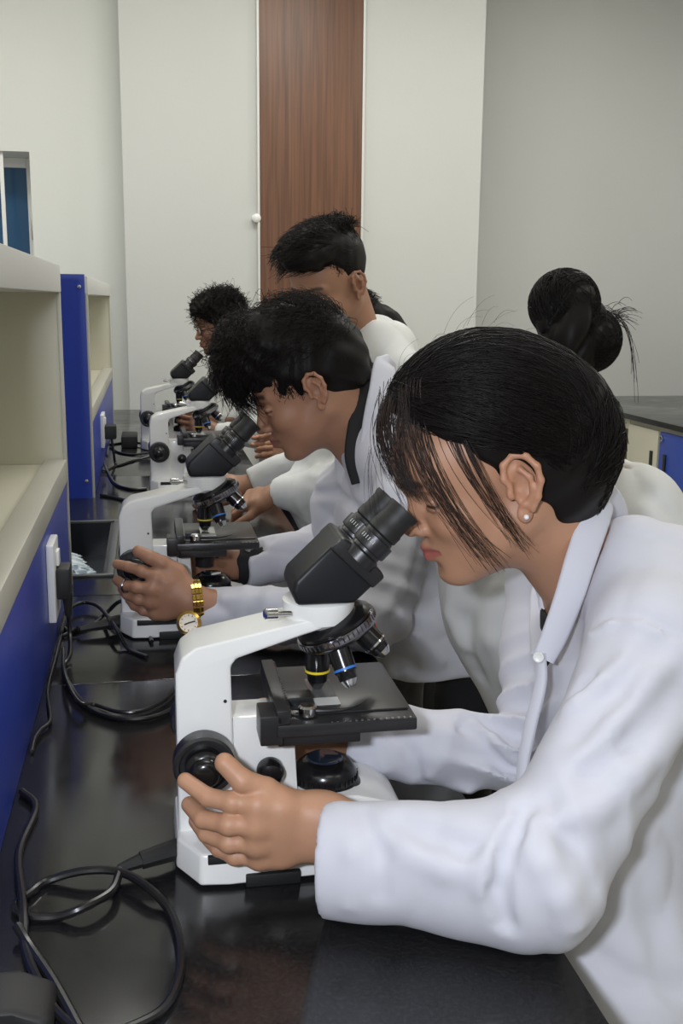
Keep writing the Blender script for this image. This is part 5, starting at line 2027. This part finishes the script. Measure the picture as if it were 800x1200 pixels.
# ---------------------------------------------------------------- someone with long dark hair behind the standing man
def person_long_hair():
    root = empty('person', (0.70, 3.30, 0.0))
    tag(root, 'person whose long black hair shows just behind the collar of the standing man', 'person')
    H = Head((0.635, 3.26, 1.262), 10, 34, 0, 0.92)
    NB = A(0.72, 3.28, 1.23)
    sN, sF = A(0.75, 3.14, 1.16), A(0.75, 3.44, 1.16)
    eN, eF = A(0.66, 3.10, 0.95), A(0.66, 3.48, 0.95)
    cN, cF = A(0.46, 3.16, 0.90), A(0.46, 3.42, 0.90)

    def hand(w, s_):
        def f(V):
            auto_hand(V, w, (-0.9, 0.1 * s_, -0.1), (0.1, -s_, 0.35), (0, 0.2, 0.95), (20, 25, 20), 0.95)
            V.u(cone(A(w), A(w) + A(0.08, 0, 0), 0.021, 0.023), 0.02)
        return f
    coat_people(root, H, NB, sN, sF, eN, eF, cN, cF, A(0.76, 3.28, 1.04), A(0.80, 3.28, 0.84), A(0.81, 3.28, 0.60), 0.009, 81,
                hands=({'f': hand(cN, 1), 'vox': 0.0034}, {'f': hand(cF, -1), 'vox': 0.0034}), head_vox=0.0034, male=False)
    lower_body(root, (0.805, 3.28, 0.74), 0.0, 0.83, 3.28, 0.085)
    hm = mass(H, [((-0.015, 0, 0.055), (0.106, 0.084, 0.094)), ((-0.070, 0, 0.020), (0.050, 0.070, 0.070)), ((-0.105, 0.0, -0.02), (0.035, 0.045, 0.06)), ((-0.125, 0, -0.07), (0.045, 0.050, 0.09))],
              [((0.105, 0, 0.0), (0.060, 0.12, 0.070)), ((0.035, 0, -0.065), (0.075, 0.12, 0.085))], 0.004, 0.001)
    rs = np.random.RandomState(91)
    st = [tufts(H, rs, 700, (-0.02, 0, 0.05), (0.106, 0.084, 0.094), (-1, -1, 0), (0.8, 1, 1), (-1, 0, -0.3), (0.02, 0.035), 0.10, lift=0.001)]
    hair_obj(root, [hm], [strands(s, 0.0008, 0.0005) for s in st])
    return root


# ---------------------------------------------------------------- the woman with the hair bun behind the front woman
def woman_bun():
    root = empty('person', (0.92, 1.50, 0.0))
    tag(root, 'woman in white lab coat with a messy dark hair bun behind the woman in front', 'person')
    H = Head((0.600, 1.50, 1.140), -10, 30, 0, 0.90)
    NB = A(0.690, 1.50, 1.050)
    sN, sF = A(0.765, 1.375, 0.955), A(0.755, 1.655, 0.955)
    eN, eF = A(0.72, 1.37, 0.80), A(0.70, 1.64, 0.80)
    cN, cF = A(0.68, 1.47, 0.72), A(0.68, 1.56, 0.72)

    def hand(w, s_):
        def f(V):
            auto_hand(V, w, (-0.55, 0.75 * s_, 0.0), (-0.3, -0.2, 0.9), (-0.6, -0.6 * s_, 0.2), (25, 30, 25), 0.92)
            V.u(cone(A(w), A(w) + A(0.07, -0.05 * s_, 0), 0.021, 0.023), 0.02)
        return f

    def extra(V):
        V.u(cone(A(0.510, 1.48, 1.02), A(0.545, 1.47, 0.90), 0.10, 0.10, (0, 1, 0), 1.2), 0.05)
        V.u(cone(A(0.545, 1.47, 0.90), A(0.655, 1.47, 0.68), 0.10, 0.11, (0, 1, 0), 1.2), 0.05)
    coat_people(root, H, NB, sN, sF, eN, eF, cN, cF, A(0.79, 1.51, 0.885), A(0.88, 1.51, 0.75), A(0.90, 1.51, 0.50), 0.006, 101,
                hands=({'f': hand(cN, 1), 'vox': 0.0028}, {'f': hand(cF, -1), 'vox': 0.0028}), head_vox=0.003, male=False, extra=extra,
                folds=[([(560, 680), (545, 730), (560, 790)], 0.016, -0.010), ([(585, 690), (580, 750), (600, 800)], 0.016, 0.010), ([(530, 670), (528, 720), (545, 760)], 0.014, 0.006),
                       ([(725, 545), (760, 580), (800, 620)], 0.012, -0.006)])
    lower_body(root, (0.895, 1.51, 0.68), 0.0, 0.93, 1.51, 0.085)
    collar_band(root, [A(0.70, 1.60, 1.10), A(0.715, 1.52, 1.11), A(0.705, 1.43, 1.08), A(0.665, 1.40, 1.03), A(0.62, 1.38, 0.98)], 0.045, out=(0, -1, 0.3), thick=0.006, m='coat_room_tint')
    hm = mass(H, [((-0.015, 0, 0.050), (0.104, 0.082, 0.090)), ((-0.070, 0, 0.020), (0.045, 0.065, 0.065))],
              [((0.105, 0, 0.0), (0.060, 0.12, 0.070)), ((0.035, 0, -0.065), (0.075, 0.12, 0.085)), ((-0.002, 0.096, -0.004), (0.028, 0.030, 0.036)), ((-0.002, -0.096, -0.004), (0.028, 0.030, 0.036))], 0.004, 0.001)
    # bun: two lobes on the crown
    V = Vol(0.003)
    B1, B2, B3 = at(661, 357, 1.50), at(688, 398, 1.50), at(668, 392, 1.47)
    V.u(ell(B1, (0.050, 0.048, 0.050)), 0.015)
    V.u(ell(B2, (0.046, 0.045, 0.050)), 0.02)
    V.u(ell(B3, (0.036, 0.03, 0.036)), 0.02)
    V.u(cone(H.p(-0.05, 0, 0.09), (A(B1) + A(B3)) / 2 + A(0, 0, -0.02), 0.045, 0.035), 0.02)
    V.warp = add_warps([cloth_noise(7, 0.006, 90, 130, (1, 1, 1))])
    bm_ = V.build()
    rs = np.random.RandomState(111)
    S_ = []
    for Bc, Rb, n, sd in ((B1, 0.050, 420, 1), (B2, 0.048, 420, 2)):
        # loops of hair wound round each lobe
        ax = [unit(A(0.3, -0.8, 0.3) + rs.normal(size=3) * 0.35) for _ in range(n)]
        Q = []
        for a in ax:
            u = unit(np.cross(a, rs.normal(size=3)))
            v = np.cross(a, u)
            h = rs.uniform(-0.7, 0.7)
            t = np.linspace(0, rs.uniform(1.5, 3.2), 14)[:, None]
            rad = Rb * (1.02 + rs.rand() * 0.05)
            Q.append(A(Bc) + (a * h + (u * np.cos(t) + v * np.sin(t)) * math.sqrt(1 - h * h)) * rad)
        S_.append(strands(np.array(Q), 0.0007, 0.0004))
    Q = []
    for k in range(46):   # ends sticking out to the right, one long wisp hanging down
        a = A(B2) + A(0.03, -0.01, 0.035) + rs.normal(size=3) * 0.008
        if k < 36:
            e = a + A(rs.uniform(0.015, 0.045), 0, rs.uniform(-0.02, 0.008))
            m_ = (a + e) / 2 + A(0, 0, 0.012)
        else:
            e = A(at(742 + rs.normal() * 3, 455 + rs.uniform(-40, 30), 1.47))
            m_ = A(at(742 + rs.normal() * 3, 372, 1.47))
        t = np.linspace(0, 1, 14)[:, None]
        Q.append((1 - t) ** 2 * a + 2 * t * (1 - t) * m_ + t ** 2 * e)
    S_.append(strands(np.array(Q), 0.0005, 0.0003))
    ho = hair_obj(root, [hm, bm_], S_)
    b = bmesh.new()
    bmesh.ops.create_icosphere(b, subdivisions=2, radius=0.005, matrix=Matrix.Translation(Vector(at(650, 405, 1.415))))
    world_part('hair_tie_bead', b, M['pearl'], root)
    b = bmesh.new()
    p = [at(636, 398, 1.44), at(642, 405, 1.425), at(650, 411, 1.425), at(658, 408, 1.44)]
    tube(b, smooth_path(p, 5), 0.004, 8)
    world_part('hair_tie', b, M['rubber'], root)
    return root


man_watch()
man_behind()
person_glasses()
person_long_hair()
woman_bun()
####
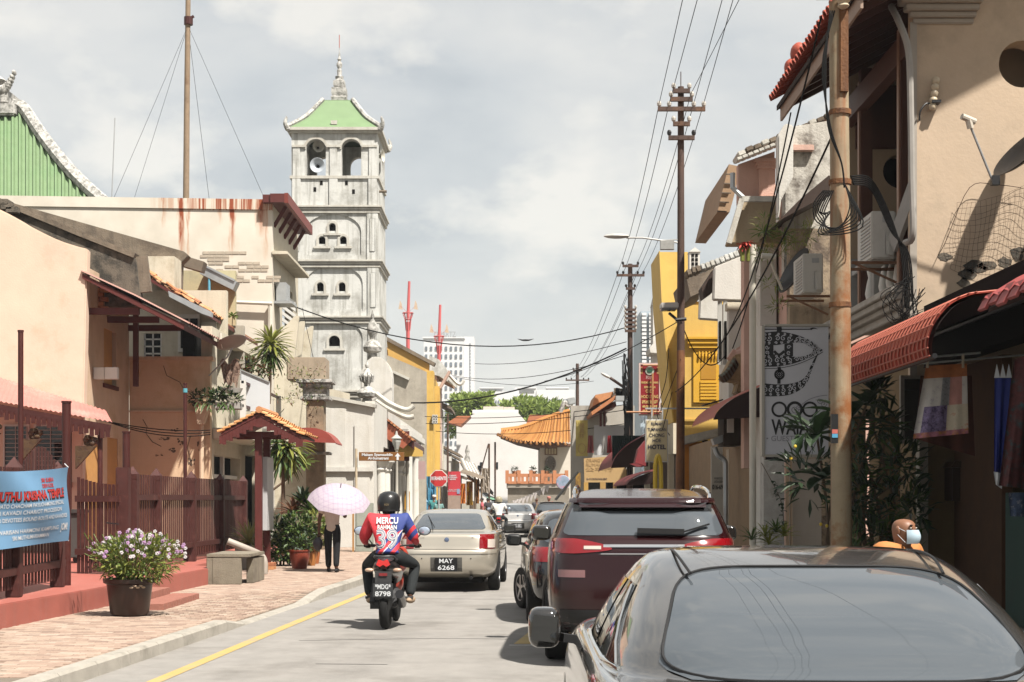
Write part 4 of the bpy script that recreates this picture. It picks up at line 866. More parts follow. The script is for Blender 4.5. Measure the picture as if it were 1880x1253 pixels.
####
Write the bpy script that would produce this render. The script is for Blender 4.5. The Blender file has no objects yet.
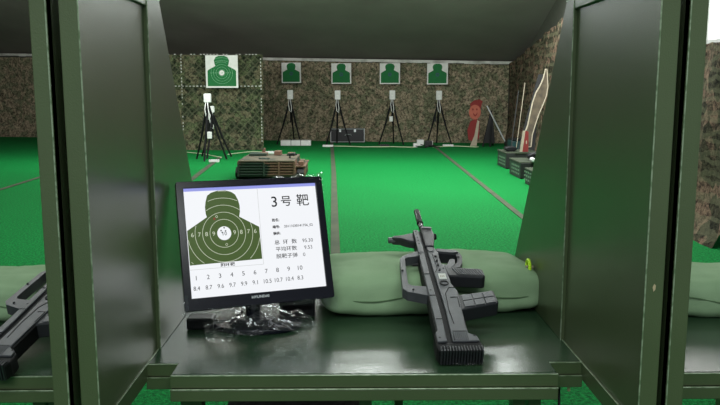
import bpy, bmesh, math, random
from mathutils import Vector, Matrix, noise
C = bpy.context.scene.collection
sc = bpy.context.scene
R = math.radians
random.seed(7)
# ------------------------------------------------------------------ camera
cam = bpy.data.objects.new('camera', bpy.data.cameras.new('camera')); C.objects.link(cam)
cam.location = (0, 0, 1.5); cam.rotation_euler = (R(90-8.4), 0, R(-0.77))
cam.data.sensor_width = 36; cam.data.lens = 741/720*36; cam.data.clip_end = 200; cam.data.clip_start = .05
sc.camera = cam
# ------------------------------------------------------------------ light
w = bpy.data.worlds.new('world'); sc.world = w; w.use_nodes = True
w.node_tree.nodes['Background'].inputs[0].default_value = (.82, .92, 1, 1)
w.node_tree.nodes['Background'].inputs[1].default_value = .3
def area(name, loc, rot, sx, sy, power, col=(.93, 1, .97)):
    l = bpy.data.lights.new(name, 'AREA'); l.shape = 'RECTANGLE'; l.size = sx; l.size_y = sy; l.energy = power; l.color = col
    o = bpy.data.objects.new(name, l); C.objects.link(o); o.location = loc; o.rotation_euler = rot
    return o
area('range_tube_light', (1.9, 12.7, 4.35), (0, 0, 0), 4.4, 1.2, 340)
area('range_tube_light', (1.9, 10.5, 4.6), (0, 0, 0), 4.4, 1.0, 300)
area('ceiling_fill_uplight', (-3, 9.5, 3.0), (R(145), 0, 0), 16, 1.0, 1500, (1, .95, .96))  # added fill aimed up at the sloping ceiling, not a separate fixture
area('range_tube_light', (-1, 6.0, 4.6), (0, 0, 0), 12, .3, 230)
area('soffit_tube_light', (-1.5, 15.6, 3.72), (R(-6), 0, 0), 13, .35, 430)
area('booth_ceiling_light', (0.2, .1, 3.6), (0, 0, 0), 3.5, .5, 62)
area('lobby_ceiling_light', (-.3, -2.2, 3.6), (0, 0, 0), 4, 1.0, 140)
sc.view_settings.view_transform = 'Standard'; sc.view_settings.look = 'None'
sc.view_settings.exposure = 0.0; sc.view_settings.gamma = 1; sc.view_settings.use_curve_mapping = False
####
* _Exercise requirements_
Find the string "Blender" in the records, then copy each line where it occurs.

* _Output_
Keep writing the Blender script for this image. This is part 5, starting at line 2027. This part finishes the script. Measure the picture as if it were 800x1200 pixels.
Write part 4 of the bpy script that recreates this picture. It picks up at line 866. More parts follow. The script is for Blender 4.5. Measure the picture as if it were 1880x1253 pixels.
Write the bpy script that would produce this render. The script is for Blender 4.5. The Blender file has no objects yet.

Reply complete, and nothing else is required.